Monday, November 16, 2015

Walk It Off

On a Shabbos afternoon, I was perusing the many papers that had piled up, and noted "The Funny Thing About Adversity" by David DeSteno. 
https://mabb0tt.files.wordpress.com/2014/09/empathy.jpg
He reported that while difficulty did make sufferers more empathetic, there was one exception: When others were going through the same trial. Even though they battled the same dragon, the brain has belittled the tribulation to the point that empathy vanishes: "Walk it off." 
. . . the human mind has a bit of a perverse glitch when it comes to remembering its own past hardships: It regularly makes them appear to be less distressing than they actually were.
As a result of this glitch, reflecting on your own past experience with a specific misfortune will very likely cause you to underappreciate just how trying that exact challenge can be for someone else (or was, in fact, for you at the time). You overcame it, you think; so should he. The result? You lack compassion.
I thought that point was interesting, but I wasn't going to link it since I couldn't think of a connecting point. I then moved on to the Jewish newspapers.
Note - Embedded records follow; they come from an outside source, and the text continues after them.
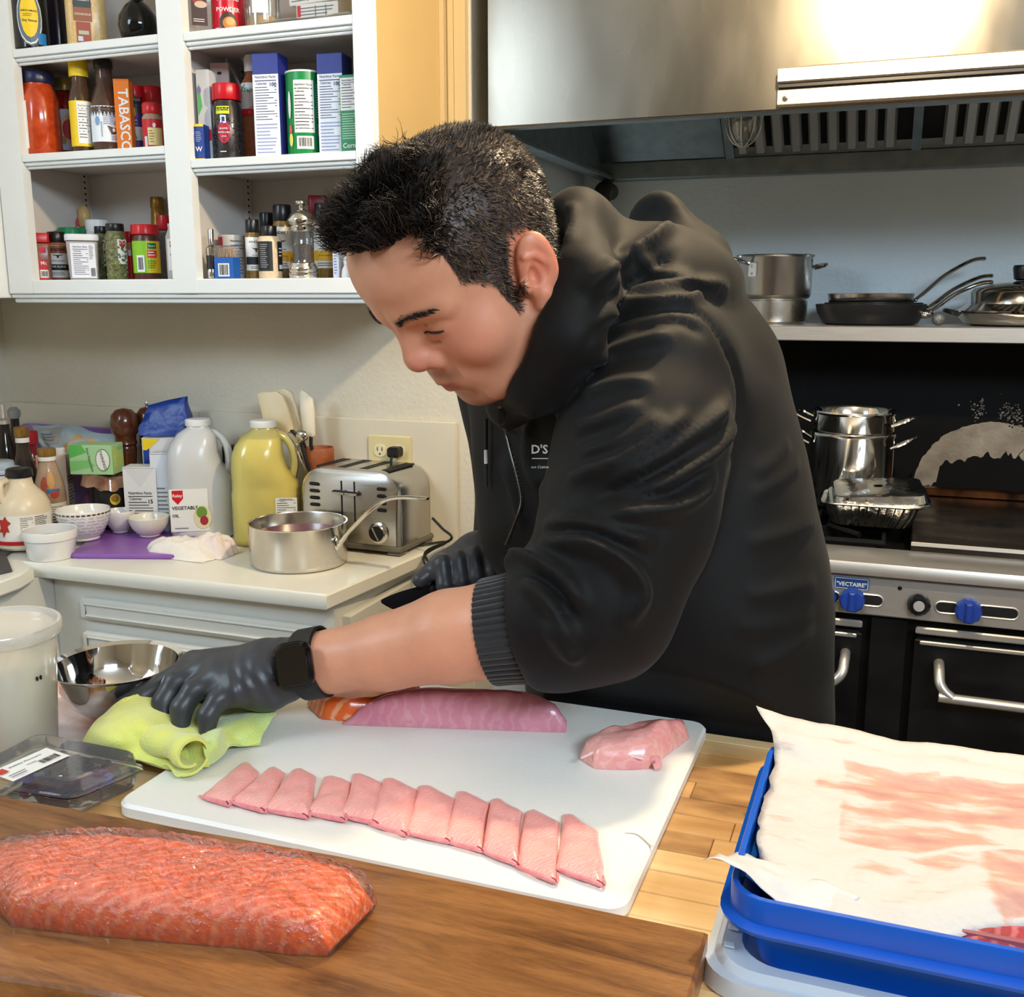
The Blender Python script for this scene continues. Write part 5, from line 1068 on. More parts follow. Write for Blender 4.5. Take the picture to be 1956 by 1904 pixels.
# crock with utensils
p = aty(596, 860, 2.03); zr = p[2]; r = .031
tcx, tcy = p[0], 2.074
t = thing('utensil_crock', 'terracotta utensil crock with moulded vines behind the toaster', 'crock', (tcx, tcy, CZ + .0006))
Hc = zr - CZ; M_ter = mat('terracotta', (166, 92, 54), .55, var=.12, vscale=40, bump=.6, bscale=50)
MB().lathe([(.003, 0), (r * .9, 0), (r * .98, Hc * .05), (r, Hc * .82), (r * 1.1, Hc * .85), (r * 1.12, Hc * .97), (r * 1.06, Hc), (r * .98, Hc * .98), (r * .94, Hc * .3), (.003, Hc * .28)], 40).build('body', M_ter, t)
vn = MB()
for k in range(5): vn.tube([(r * 1.005 * math.cos(-2.6 + i * .12), r * 1.005 * math.sin(-2.6 + i * .12), Hc * (.2 + .13 * k + .03 * math.sin(i * 1.3 + k * 2))) for i in range(18)], .0016, 5)
vn.build('vines', M_ter, t)
def spatula(name, label, m, pts, px_head, Y, flat_t=.006):
    """head traced from its outline at depth Y, on a handle that goes down into the crock"""
    t = thing(name, label, 'utensil')
    H2 = [aty(a, b_, Y) for a, b_ in px_head]
    mb = MB(); n = len(H2); c = sum(H2) / n
    fr_, bk = [tuple(q + V(0, -flat_t / 2, 0)) for q in H2], [tuple(q + V(0, flat_t / 2, 0)) for q in H2]
    ins = [tuple(c + (q - c) * .93 + V(0, -flat_t * .75, 0)) for q in H2]; inb = [tuple(c + (q - c) * .93 + V(0, flat_t * .75, 0)) for q in H2]
    mb.rings([inb, bk, fr_, ins]); mb.build('head', m, t, True, 50)
    MB().tube([tuple(q) for q in pts], .0045, 8).build('handle', plain(40, 40, 42, .4), t)
def base_in(dx, dy): return V(tcx + dx, tcy + dy, CZ + Hc * .45)
M_sil = mat('cream_silicone', (232, 214, 176), .45); M_sil2 = mat('pale_silicone', (236, 224, 200), .45)
spatula('spatula', 'cream silicone spatula with yellowed centre, front one in the crock', mat('yellowed_silicone', (234, 206, 150), .45, col2=(240, 222, 186), vscale=14), [base_in(-.008, -.012), aty(572, 838, 2.035), aty(556, 820, 2.03)], [(493, 752), (503, 749), (530, 748), (541, 756), (549, 775), (558, 805), (560, 820), (550, 827), (517, 826), (509, 822), (499, 780)], 2.03)
spatula('spatula', 'taller cream silicone spatula behind the yellowed one', M_sil, [base_in(-.004, .004), aty(575, 834, 2.06), aty(566, 815, 2.055)], [(525, 746), (545, 742), (558, 750), (566, 775), (575, 810), (574, 820), (560, 828), (545, 826), (535, 800)], 2.055)
spatula('spatula', 'white narrow silicone spatula at the right of the crock', M_sil2, [base_in(.008, .0), aty(594, 850, 2.045), aty(594, 825, 2.045)], [(573, 748), (578, 745), (586, 750), (597, 762), (600, 785), (602, 832), (593, 836), (582, 828), (575, 790)], 2.045)
t = thing('ladle', 'steel ladle standing in the terracotta crock', 'ladle')
lp = aty(577, 832, 2.02); MB().ball(tuple(lp), (.016, .010, .014), 16, 10).build('bowl', M_chrome, t)
MB().tube(smooth_path([tuple(lp + V(0, 0, -.01)), tuple(aty(570, 862, 2.015)), tuple(base_in(-.006, -.012))], 4), .004, 8).build('handle', M_chrome, t)
tag(MB().box(aty(424, 900, 2.08)[0], aty(452, 900, 2.08)[0], 2.085, 2.112, CZ + .0006, aty(440, 852, 2.08)[2], .004).build('black_tin', plain(26, 26, 30, .4)), 'black tin standing between the two oil jugs against the wall', 'tin')

# toaster
fl0, fr0, br0 = atz(578, 1034, CZ + .012), atz(762, 1054, CZ + .012), atz(834, 1026, CZ + .012)
ax = fr0 - fl0; wT = float(np.linalg.norm(ax)) * 1.02; angT = math.atan2(ax[1], ax[0])
cxT = (fl0 + fr0) / 2; dT = .20
nrm = V(-math.sin(angT), math.cos(angT), 0)
dT = .155; cT = cxT + nrm * dT / 2
t = thing('toaster', 'four slot brushed steel toaster with black dials', 'toaster', (cT[0], cT[1], CZ + .0006), angT)
hT = aty(640, 893, cT[1] - .06)[2] - CZ
M_tst = mat('toaster_steel', (198, 196, 192), .24, 1.0, rvar=.03, vscale=80, stretch=(.2, 1, 5))
M_tg = plain(112, 108, 98, .4, metal=.3)
def arch(w, h, z0, n=8, rr=.055):
    P_ = [(-w / 2, z0), (w / 2, z0)]
    for i in range(n + 1): a = math.pi / 2 * i / n; P_.append((w / 2 - rr + rr * math.cos(a), h - rr + rr * math.sin(a)))
    for i in range(n + 1): a = math.pi / 2 + math.pi / 2 * i / n; P_.append((-w / 2 + rr + rr * math.cos(a), h - rr + rr * math.sin(a)))
    return P_
z0 = .022
R = [[(x_ * s_, y_, z_ if z_ <= z0 + .001 else z0 + (z_ - z0) * s_) for x_, z_ in arch(wT, hT, z0)] for s_, y_ in ((.93, -dT / 2), (.985, -dT / 2 + .006), (1, -dT / 2 + .016), (1, dT / 2 - .016), (.985, dT / 2 - .006), (.93, dT / 2))]
MB().rings(R).build('shell', M_tst, t, True, 40)
MB().box(-wT / 2 - .003, wT / 2 + .003, -dT / 2 - .003, dT / 2 + .003, .008, .0215, .004).build('base', M_tg, t)
for sx in (-1, 1):
    for sy in (-1, 1): MB().box(sx * (wT / 2 - .016) - .016, sx * (wT / 2 - .016) + .016, sy * (dT / 2 - .016) - .016, sy * (dT / 2 - .016) + .016, 0, .0085, .003).build('foot', M_tg, t)
for i in range(4):
    xs = -wT * .33 + wT * .22 * i
    MB().box(xs - .011, xs + .011, -dT * .36, dT * .36, hT - .003, hT + .0006, .0003).build('slot', plain(14, 13, 12, .6), t)
yF = -dT / 2 - .0006
for sx in (-1, 1):
    xs = sx * wT * .065
    MB().box(xs - .0018, xs + .0018, yF - .0004, yF + .001, hT * .34, hT * .86).build('lever_track', plain(12, 12, 12, .6), t, False)
    lv = MB().box(xs - .017, xs + .015, yF - .014, yF, hT * .70, hT * .755, .003).build('lever', plain(34, 34, 36, .35), t)
    MB().box(xs - .0165, xs + .0145, yF - .0152, yF - .0142, hT * .705, hT * .735).build('lever_trim', M_chrome, lv, False)
    for k in range(4):
        z_ = hT * (.80 - k * .085); MB().box(sx * wT * .34 - .011, sx * wT * .34 + .011, yF - .004, yF, z_ - .004, z_ + .004, .002).build('button', plain(20, 20, 22, .3), t)
    MM = Matrix.Translation((sx * wT * .30, yF, hT * .27)) @ RotX
    dl = MB().lathe([(.024, 0), (.024, .004), (.0215, .005), (.019, .006), (.018, .012), (.003, .0125)], 32, MM).build('dial', M_chrome, t)
    MB().lathe([(.0175, .0127), (.0165, .015), (.002, .0152)], 28, MM).build('dial_face', plain(18, 18, 20, .3), dl)
    MB().box(-.0025, .0025, -.015, .015, .015, .018, .001, MM @ Matrix.Rotation(.5, 4, 'Z')).build('pointer', M_chrome, dl)
Rz = Matrix.Translation((cT[0], cT[1], CZ)) @ Matrix.Rotation(angT, 4, 'Z'); Ri = Rz.inverted()
pw = V(-1.064, WY - .030, 1.10)
cordw = [pw + V(0, -.014, -.004), pw + V(0.0, -.03, -.02), pw + V(.004, -.02, -.08), V(-1.06, 2.09, CZ + .05), V(-1.07, 2.07, CZ + .012)]
cb = MB().tube([tuple(Ri @ Vector(q)) for q in smooth_path(cordw, 6)], .003, 8).build('cord', plain(18, 18, 18, .5), t)
pg = MB().box(-.016, .012, -.018, .012, -.012, .012, .004, Ri @ Matrix.Translation(tuple(pw))).build('plug', plain(18, 18, 18, .4), t)
c2 = [aty(826, 990, 2.0), aty(845, 1010, 1.99), aty(862, 1030, 1.985), V(-.948, 2.0, CZ + .006), V(-.932, 1.99, CZ - .03), V(-.925, 2.0, CZ - .16)]
MB().tube([tuple(Ri @ Vector(q)) for q in smooth_path(c2, 6)], .003, 8).build('cord', plain(18, 18, 18, .5), t)
c3 = [V(cT[0] + .06, cT[1] + .09, CZ + .006), atz(800, 1040, CZ + .005), atz(852, 1036, CZ + .005), V(-.940, 1.975, CZ + .003), V(-.922, 1.97, CZ - .05), V(-.92, 1.98, CZ - .2)]
MB().tube([tuple(Ri @ Vector(q)) for q in smooth_path(c3, 6)], .003, 8).build('cord', plain(18, 18, 18, .5), t)

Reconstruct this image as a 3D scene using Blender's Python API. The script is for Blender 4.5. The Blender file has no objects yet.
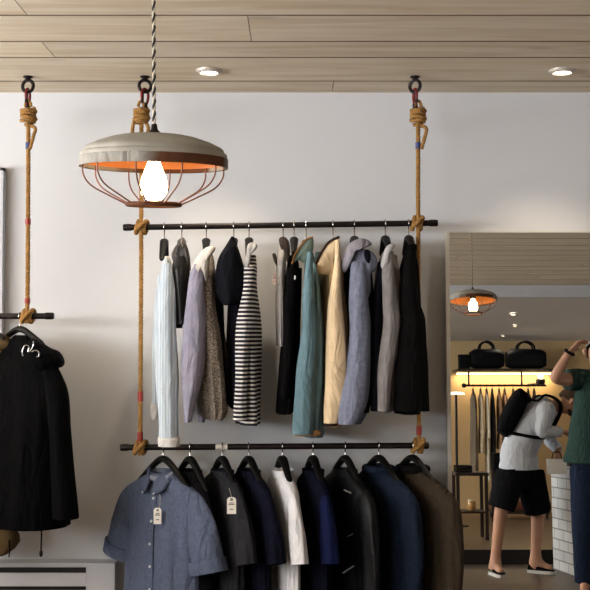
import bpy, bmesh, math, random
from mathutils import Vector, Matrix, noise
random.seed(7)
C = bpy.context.scene.collection
PI = math.pi
# ------------------------------------------------------------------ camera and measuring helpers
F = 1100.0                     # focal length in pixels of a 590 px frame
DW = 4.78                      # camera to back wall (wall plane is y = 0)
EYE = 1.65
TH = math.atan(40 / F)         # small upward pitch
CAM = Vector((0, -DW, EYE))
FWD = Vector((0, math.cos(TH), math.sin(TH)))
UPV = Vector((0, -math.sin(TH), math.cos(TH)))
RGT = Vector((1, 0, 0))
def ray(px, py):
    return FWD + RGT * ((px - 295) / F) + UPV * ((295 - py) / F)
def W(px, py, Y):              # point of the place seen at (px,py) that stands at depth Y
    r = ray(px, py); return CAM + r * ((Y + DW) / r.y)
def WZ(px, py, z):
    r = ray(px, py); return CAM + r * ((z - EYE) / r.z)
ALPHA = math.radians(2.2)      # the mirror leans back against the wall
MTOP = W(450, 233, -0.045)
MN = Vector((0, -math.cos(ALPHA), math.sin(ALPHA)))
def refl(v):
    v = Vector(v); return v - 2 * ((v - MTOP).dot(MN)) * MN
def M(px, py, P):              # real place of something met in the mirror at path depth P
    return refl(W(px, py, P - DW))
HC = W(295, 92.5, 0).z         # ceiling height

# ------------------------------------------------------------------ materials
def add_wrinkle(m, amt):
    nt = m.node_tree; N = nt.nodes; L = nt.links; p = N['Principled BSDF']
    tc = N.new('ShaderNodeTexCoord'); mp = N.new('ShaderNodeMapping'); mp.inputs['Scale'].default_value = (15, 15, 5.5); L.new(tc.outputs['Object'], mp.inputs['Vector'])
    n = N.new('ShaderNodeTexNoise'); n.inputs['Scale'].default_value = 1.0; n.inputs['Detail'].default_value = 3; n.inputs['Distortion'].default_value = 1.2
    L.new(mp.outputs[0], n.inputs['Vector'])
    b = N.new('ShaderNodeBump'); b.inputs['Strength'].default_value = amt; b.inputs['Distance'].default_value = .03
    L.new(n.outputs['Fac'], b.inputs['Height'])
    if p.inputs['Normal'].is_linked: L.new(p.inputs['Normal'].links[0].from_socket, b.inputs['Normal'])
    L.new(b.outputs['Normal'], p.inputs['Normal'])
def mat(name, col, rough=0.6, metal=0.0, spec=0.5, noise_scale=None, noise_amt=0.12, bump=0.0, bump_scale=200, emis=None, estr=0, stretch=None, sheen=0, wrinkle=0):
    m = bpy.data.materials.new(name); m.use_nodes = True
    nt = m.node_tree; N = nt.nodes; L = nt.links
    p = N['Principled BSDF']
    p.inputs['Base Color'].default_value = (*col, 1); p.inputs['Roughness'].default_value = rough
    p.inputs['Metallic'].default_value = metal
    p.inputs['Specular IOR Level'].default_value = spec
    if sheen: p.inputs['Sheen Weight'].default_value = sheen
    tc = N.new('ShaderNodeTexCoord')
    src = tc.outputs['Object']
    if stretch:
        mp = N.new('ShaderNodeMapping'); mp.inputs['Scale'].default_value = stretch
        L.new(src, mp.inputs['Vector']); src = mp.outputs['Vector']
    if noise_scale:
        n = N.new('ShaderNodeTexNoise'); n.inputs['Scale'].default_value = noise_scale; n.inputs['Detail'].default_value = 5
        L.new(src, n.inputs['Vector'])
        r = N.new('ShaderNodeValToRGB')
        r.color_ramp.elements[0].position = 0.3; r.color_ramp.elements[1].position = 0.7
        r.color_ramp.elements[0].color = (*[c * (1 - noise_amt) for c in col], 1)
        r.color_ramp.elements[1].color = (*[min(1, c * (1 + noise_amt)) for c in col], 1)
        L.new(n.outputs['Fac'], r.inputs['Fac']); L.new(r.outputs['Color'], p.inputs['Base Color'])
    if bump:
        n2 = N.new('ShaderNodeTexNoise'); n2.inputs['Scale'].default_value = bump_scale; n2.inputs['Detail'].default_value = 3
        L.new(src, n2.inputs['Vector'])
        b = N.new('ShaderNodeBump'); b.inputs['Strength'].default_value = bump; b.inputs['Distance'].default_value = 0.004
        L.new(n2.outputs['Fac'], b.inputs['Height']); L.new(b.outputs['Normal'], p.inputs['Normal'])
    if wrinkle: add_wrinkle(m, wrinkle)
    if emis:
        p.inputs['Emission Color'].default_value = (*emis, 1); p.inputs['Emission Strength'].default_value = estr
    return m
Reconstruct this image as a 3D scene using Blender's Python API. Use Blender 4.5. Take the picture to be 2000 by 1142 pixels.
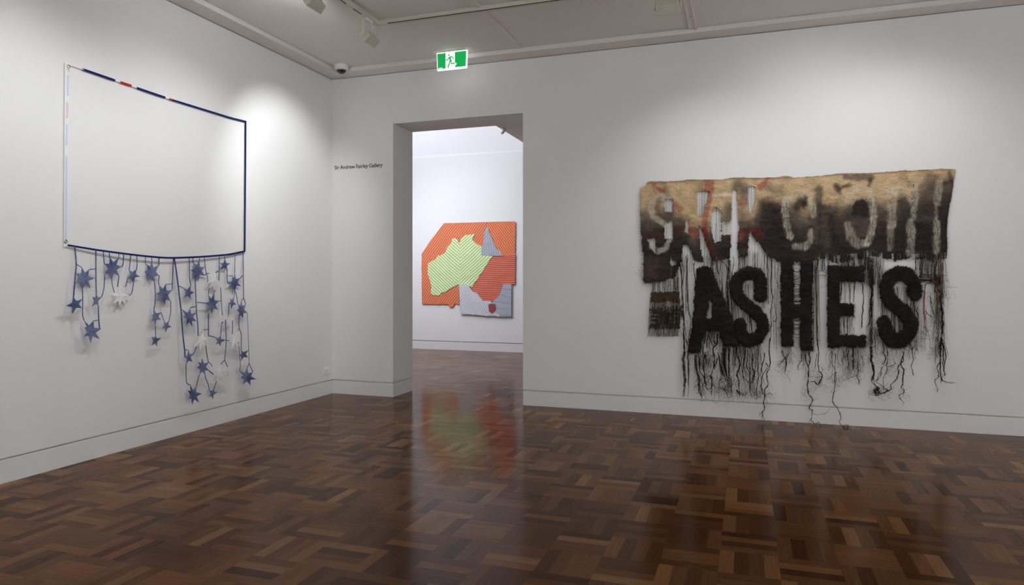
import bpy, math, random
import numpy as np
from mathutils import Vector
from mathutils.geometry import tessellate_polygon

random.seed(7)
rng = np.random.default_rng(7)
for o in list(bpy.data.objects):
    bpy.data.objects.remove(o, do_unlink=True)
SC = bpy.context.scene
COL = SC.collection

# ------------------------------------------------------------------ camera
F_PX, CX, HOR = 1344.0, 1000.0, 545.0
YAW = math.atan2(460.0, F_PX)                 # the camera looks this far left of +Y
CAM = Vector((4.82, -7.27, 1.40))
RGT = Vector((math.cos(YAW), math.sin(YAW), 0))
FWD = Vector((-math.sin(YAW), math.cos(YAW), 0))
cd = bpy.data.cameras.new('camera')
cam = bpy.data.objects.new('camera', cd)
COL.objects.link(cam)
cam.location = CAM
cam.rotation_euler = (math.pi / 2, 0, YAW)
cd.sensor_width = 36.0
cd.lens = F_PX / 2000.0 * 36.0
cd.shift_y = -(571.0 - HOR) / 2000.0
cd.clip_start = 0.05
SC.camera = cam

# ------------------------------------------------------------------ world, exposure, lamps
w = bpy.data.worlds.new('world')
SC.world = w
w.use_nodes = True
w.node_tree.nodes['Background'].inputs[0].default_value = (0.6, 0.7, 0.9, 1)
w.node_tree.nodes['Background'].inputs[1].default_value = 0.15
SC.view_settings.view_transform = 'Standard'
SC.view_settings.look = 'None'
SC.view_settings.gamma = 1.0
SC.view_settings.use_curve_mapping = False
SC.view_settings.exposure = 0.0
SC.cycles.use_denoising = True
SC.cycles.max_bounces = 10
SC.cycles.diffuse_bounces = 6


def lamp_spot(loc, aim, watts, angle, blend=0.8, radius=0.03, color=(1, 0.965, 0.93)):
    d = bpy.data.lights.new('spot', 'SPOT')
    d.energy = watts
    d.spot_size = math.radians(angle)
    d.spot_blend = blend
    d.shadow_soft_size = radius
    d.color = color
    o = bpy.data.objects.new('spot_lamp', d)
    COL.objects.link(o)
    o.location = loc
    o.rotation_euler = (Vector(aim) - Vector(loc)).to_track_quat('-Z', 'Y').to_euler()
    return o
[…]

The previous week, the letter of a recently divorced woman had been published, in which she expressed her feelings of isolation. She isn't invited out anymore. She feels like a pariah. 

The letters printed this week were less than sympathetic, from fellow now-single mothers. "Invite people over instead!" more than one proclaimed. "Who said you have to stay at home feeling sorry for yourself?" 

Disbelievingly, my glance darted between the two newspapers, back and forth. I just read this. A divorced woman is opening up about her loneliness, and she is flatly told by those floating in the same boat to stop being such a kvetch. 

Wait. Have I done the same thing, too? Have I also been impatient and dismissive of the hurt of others simply because their pain echoed mine?

I have this memory that still haunts me from first grade. We were having a class play; Ma had gone to visit her parents, and wouldn't be attending. Rivky began to wail that her mother wouldn't be coming. 

"So what?" I had snapped. "My mother isn't coming either, and I'm not crying." 
In separate experiments, they next exposed them to people who were expressing dejection and showing difficulty in enduring one or the other hardship. Those who had overcome more severe bullying felt less — not more — compassion for current bullying victims. Likewise, those who had faced greater difficulty with unemployment had less sympathy for the currently jobless. When the adversities didn’t match, no such empathy gap emerged.
. . . Living through hardship doesn’t either warm hearts or harden them; it does both. Having known suffering in life usually heightens the compassion we feel for others, except when the suffering involves specific painful events that we know all too well. Here, familiarity really does breed contempt.
I hope I have progressed in indiscriminate empathy since I was five.